In Sud Sudan c’è stata nei giorni scorsi tanta attesa da parte di tutti, non solo dei cattolici: “I sudsudanesi apprezzano l’attenzione del Papa per il Paese e sentono il bisogno di questo sostegno non solo in termini di risorse ma soprattutto di preghiera, di comunione, di fede. Sono certo che saranno giorni in cui la gente rinascerà nella propria fede e sarà chiamata a viverla nell’impegno e nel coraggio.
Penso che sarà una visita molto importante che lascerà un segno anche nella storia.
C’è la gioia di ricevere la benedizione del Papa: “Ce l’ha sempre data a distanza ma ora che viene in mezzo a noi è diverso. Siamo in attesa del suo messaggio che immaginiamo verterà sull’unità, la comunione e la pace e siamo anche curiosi di vedere come affronterà questo tema”.

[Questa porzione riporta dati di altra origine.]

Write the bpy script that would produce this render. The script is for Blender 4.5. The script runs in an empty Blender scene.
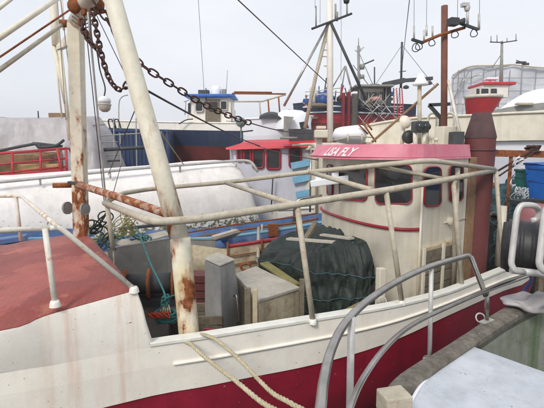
import bpy, bmesh, math, random
from mathutils import Vector, Matrix, noise
random.seed(7)
R = math.radians
scene = bpy.context.scene
COL = scene.collection
# ------------------------------------------------------------------ camera
H = 3.2
PITCH = R(7.55)
F = 430.0
cam_d = bpy.data.cameras.new('camera'); cam = bpy.data.objects.new('camera', cam_d); COL.objects.link(cam)
cam.location = (0, 0, H); cam.rotation_euler = (R(90) - PITCH, 0, 0)
cam_d.sensor_width = 36; cam_d.lens = 36 * F / 544; cam_d.clip_start = 0.05; cam_d.clip_end = 2000
scene.camera = cam
# ------------------------------------------------------------------ world, sun, exposure
SUN_EL, SUN_AZ = R(40), R(205)
w = bpy.data.worlds.new("World"); scene.world = w; w.use_nodes = True
nt = w.node_tree; nt.nodes.clear()
out = nt.nodes.new('ShaderNodeOutputWorld')
sky = nt.nodes.new('ShaderNodeTexSky'); sky.sky_type = 'NISHITA'; sky.sun_disc = False
sky.sun_elevation = SUN_EL; sky.sun_rotation = SUN_AZ; sky.air_density = 1.0; sky.dust_density = 4.0
bg1 = nt.nodes.new('ShaderNodeBackground'); bg1.inputs[1].default_value = 0.05
bg2 = nt.nodes.new('ShaderNodeBackground')
tc = nt.nodes.new('ShaderNodeTexCoord'); nz = nt.nodes.new('ShaderNodeTexNoise')
mp = nt.nodes.new('ShaderNodeMapping'); mp.inputs['Scale'].default_value = (1, 1, 3)
nz.inputs['Scale'].default_value = 1.6; nz.inputs['Detail'].default_value = 4
rp = nt.nodes.new('ShaderNodeValToRGB')
rp.color_ramp.elements[0].position = .3; rp.color_ramp.elements[0].color = (.61, .645, .715, 1)
rp.color_ramp.elements[1].position = .75; rp.color_ramp.elements[1].color = (.77, .785, .82, 1)
nt.links.new(tc.outputs['Generated'], mp.inputs['Vector']); nt.links.new(mp.outputs[0], nz.inputs['Vector'])
nt.links.new(nz.outputs['Fac'], rp.inputs[0]); nt.links.new(rp.outputs[0], bg2.inputs[0]); bg2.inputs[1].default_value = .93
mx = nt.nodes.new('ShaderNodeMixShader'); mx.inputs[0].default_value = .9
nt.links.new(sky.outputs[0], bg1.inputs[0]); nt.links.new(bg1.outputs[0], mx.inputs[1]); nt.links.new(bg2.outputs[0], mx.inputs[2])
nt.links.new(mx.outputs[0], out.inputs[0])
sl = bpy.data.lights.new('sun', 'SUN'); sl.energy = 1.5; sl.angle = R(14); sl.color = (1, .95, .87)
so = bpy.data.objects.new('sun', sl); COL.objects.link(so); so.rotation_euler = (R(50), 0, R(-25))
scene.view_settings.view_transform = 'Standard'; scene.view_settings.look = 'None'
scene.view_settings.exposure = 0.58; scene.view_settings.gamma = 1.0; scene.view_settings.use_curve_mapping = False
# ------------------------------------------------------------------ helpers
cp, sp = math.cos(PITCH), math.sin(PITCH)
def D(u, v, t):
    """world point seen at photo position (u, v), t metres deep"""
    vy = (204 - v) / F
    return Vector((t * (u - 272) / F, t * (cp + vy * sp), H + t * (-sp + vy * cp)))
def zat(v, y):
    vy = (204 - v) / F
    return H + y * (-sp + vy * cp) / (cp + vy * sp)
def xat(u, v, y):
    vy = (204 - v) / F
    return y * ((u - 272) / F) / (cp + vy * sp)
def W(u, v, y): return Vector((xat(u, v, y), y, zat(v, y)))
def V(*a): return Vector(a)
def srgb(r, g, b):
    f = lambda c: (c / 255 / 12.92) if c / 255 <= .04045 else ((c / 255 + .055) / 1.055) ** 2.4
    return (f(r), f(g), f(b))

class MB:
    def __init__(s): s.v = []; s.f = []; s.sm = []
    def add(s, vs, fs, smooth=False):
        o = len(s.v); s.v += [Vector(x) for x in vs]; s.f += [tuple(i + o for i in f) for f in fs]; s.sm += [smooth] * len(fs); return s
    def hexa(s, b, t):                                  # two 4-point rings
        return s.add(list(b) + list(t), [(3, 2, 1, 0), (4, 5, 6, 7), (0, 1, 5, 4), (1, 2, 6, 5), (2, 3, 7, 6), (3, 0, 4, 7)])
    def box(s, c, d, rz=0, m=None):
        c = Vector(c); m = m or Matrix.Rotation(rz, 3, 'Z'); x, y, z = d[0] / 2, d[1] / 2, d[2] / 2
        P = [c + m @ Vector(p) for p in ((-x, -y, -z), (x, -y, -z), (x, y, -z), (-x, y, -z), (-x, -y, z), (x, -y, z), (x, y, z), (-x, y, z))]
        return s.hexa(P[:4], P[4:])
    def bar(s, a, b, w, h, up=(0, 0, 1)):               # rectangular bar from a to b
        a, b = Vector(a), Vector(b); d = (b - a).normalized(); r = d.cross(Vector(up))
        if r.length < 1e-4: r = d.cross(Vector((0, 1, 0)))
        r.normalize(); u = r.cross(d); r *= w / 2; u *= h / 2
        return s.hexa([a - r - u, a + r - u, a + r + u, a - r + u], [b - r - u, b + r - u, b + r + u, b - r + u])
    def tube(s, pts, r, n=10, cap=True, closed=False, r2=None):
        pts = [Vector(p) for p in pts]; k = len(pts); rings = []; nrm = None
        for i, p in enumerate(pts):
            if closed: d = pts[(i + 1) % k] - pts[i - 1]
            else: d = pts[min(i + 1, k - 1)] - pts[max(i - 1, 0)]
            d.normalize()
            if nrm is None:
                nrm = d.cross(Vector((0, 0, 1)))
                if nrm.length < .05: nrm = d.cross(Vector((1, 0, 0)))
            nrm = nrm - d * nrm.dot(d); nrm.normalize(); b = d.cross(nrm)
            rr = r if r2 is None else r + (r2 - r) * i / (k - 1)
            rings.append([p + (nrm * math.cos(2 * math.pi * j / n) + b * math.sin(2 * math.pi * j / n)) * rr for j in range(n)])
        vs = [q for g in rings for q in g]; fs = []
        for i in range(k if closed else k - 1):
            i2 = (i + 1) % k
            for j in range(n): fs.append((i * n + j, i * n + (j + 1) % n, i2 * n + (j + 1) % n, i2 * n + j))
        s.add(vs, fs, True)
        if cap and not closed:
            s.add(rings[0], [tuple(range(n - 1, -1, -1))]); s.add(rings[-1], [tuple(range(n))])
        return s
    def loft(s, rows, smooth=False, closed=False):
        n = len(rows[0]); vs = [p for r in rows for p in r]; fs = []
        for i in range(len(rows) - 1):
            for j in range(n if closed else n - 1):
                j2 = (j + 1) % n; fs.append((i * n + j, i * n + j2, (i + 1) * n + j2, (i + 1) * n + j))
        return s.add(vs, fs, smooth)
    def poly(s, pts): return s.add(pts, [tuple(range(len(pts)))])
    def prism(s, pts, dz):                              # polygon extruded by vector/height
        dv = Vector(dz) if hasattr(dz, '__len__') else Vector((0, 0, dz)); n = len(pts); pts = [Vector(p) for p in pts]
        return s.add(pts + [p + dv for p in pts], [tuple(range(n - 1, -1, -1)), tuple(range(n, 2 * n))] + [(i, (i + 1) % n, (i + 1) % n + n, i + n) for i in range(n)])
    def lathe(s, c, prof, n=20, ax=None, smooth=True):  # prof: (radius, height) list along axis
        c = Vector(c); z = Vector(ax or (0, 0, 1)).normalized(); x = z.orthogonal().normalized(); y = z.cross(x); rows = []
        for r, h in prof: rows.append([c + z * h + (x * math.cos(2 * math.pi * j / n) + y * math.sin(2 * math.pi * j / n)) * r for j in range(n)])
        return s.loft(rows, smooth, True)
    def build(s, name, m, parent=None, kind=None, label=None, solid=0, bevel=0, loc=None):
        o0 = Vector(loc) if loc is not None else (parent_loc(parent) if parent else Vector((0, 0, 0)))
        me = bpy.data.meshes.new(name); me.from_pydata([tuple(p - o0) for p in s.v], [], s.f)
        me.polygons.foreach_set('use_smooth', s.sm); me.materials.append(m); me.update()
        bm = bmesh.new(); bm.from_mesh(me); (bmesh.ops.remove_doubles(bm, verts=bm.verts, dist=1e-5) if name not in ('upper_strake', 'cream_strake', 'foredeck_side') else None)
        bmesh.ops.recalc_face_normals(bm, faces=bm.faces); bm.to_mesh(me); bm.free()
        o = bpy.data.objects.new(name, me); COL.objects.link(o)
        if parent: o.parent = parent
        elif loc is not None: o.location = loc
        if kind: o['kind'] = kind
        if label: o['label'] = label
        if solid: md = o.modifiers.new('solid', 'SOLIDIFY'); md.thickness = solid; md.offset = 0
        if bevel: md = o.modifiers.new('bevel', 'BEVEL'); md.width = bevel; md.segments = 2; md.limit_method = 'ANGLE'
        return o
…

Monsignor Carlassare spera che le parole del Papa incoraggino le istituzioni “ad essere veramente al servizio di tutti cittadini e non ciascuno del proprio gruppo, perché il bene dell’altro sia anche il bene di tutti. Una piccola comunità in sofferenza dentro il Paese diventa una sofferenza e un ostacolo per tutto il Paese”. Purtroppo, spiega, “le istituzioni sono ancora fragili, c’è ancora tanta corruzione, faticano a dare una visione delle cose da fare”. Il vescovo riconosce anche le responsabilità dei cittadini “nell’essere attivi, in comunione con le istituzioni”: “Quando le istituzioni chiamano alla pace, alla tranquillità, al disarmo, dovrebbero trovare
dei cittadini pacificati, che abbiano disarmato il loro cuore, oltre che il disarmo fattivo dalle armi, che è una maledizione per questo Paese”.
“Abbiamo bisogno di cittadini più maturi, più istruiti, con più visione – afferma il vescovo -, che siano capaci di scegliere la pace anche in quei momenti difficili in cui sarebbe più facile usare la violenza. C’è bisogno dell’aiuto delle istituzioni ma è frutto anche della maturità delle persone, che vedo già presente in alcune comunità cristiane. Dal cammino di fede che hanno fatto rigettano ogni forma di violenza, anche quando c’è manipolazione. Queste comunità di base sono capaci di mettere in atto dinamiche nuove”. Il vescovo pensa che il Papa incoraggerà la Chiesa locale “ad essere sempre più al servizio della giustizia e della pace con coraggio e profezia, con attenzione alle persone ultime e marginalizzate, vittime di tante situazioni ingiuste”: “Abbiamo bisogno di una Chiesa davvero samaritana, al servizio, come un pastore buono capace di dare anche la vita per le pecore”.
Una visita molto importante per l’ecumenismo nel mondo. La visita di Papa Francesco in Sud Sudan, dopo i giorni trascorsi nella Repubblica democratica del Congo, ha anche un rilevante carattere ecumenico, vista la presenza a Juba dell’arcivescovo di Canterbury Justin Welby e del pastore Iain Greenshields, moderatore dell’Assemblea generale della Chiesa di Scozia. “Sarà una visita molto importante per l’ecumenismo e la pace, non solo per il Sud Sudan ma a livello globale”, è convinto monsignor Carlassare. “L’ecumenismo – osserva – è stato trattato come una materia cattedratica, teologica. Sono stati trovati punti di accordo e disaccordo ma in Sud Sudan o in esperienze simili troviamo le Chiese sulla stessa strada, che si incontrano e riconoscono che in fondo si è fratelli. Perché quando si guarda il Cristo non c’è divisione che tenga e ci si ritrova nello stesso cammino”.
“Questo è l’ecumenismo più puro, più reale, più pratico.
La divisione non viene da un amore al Cristo ma da un amore dato ad altre cose che sostituiscono il cuore del messaggio cristiano”.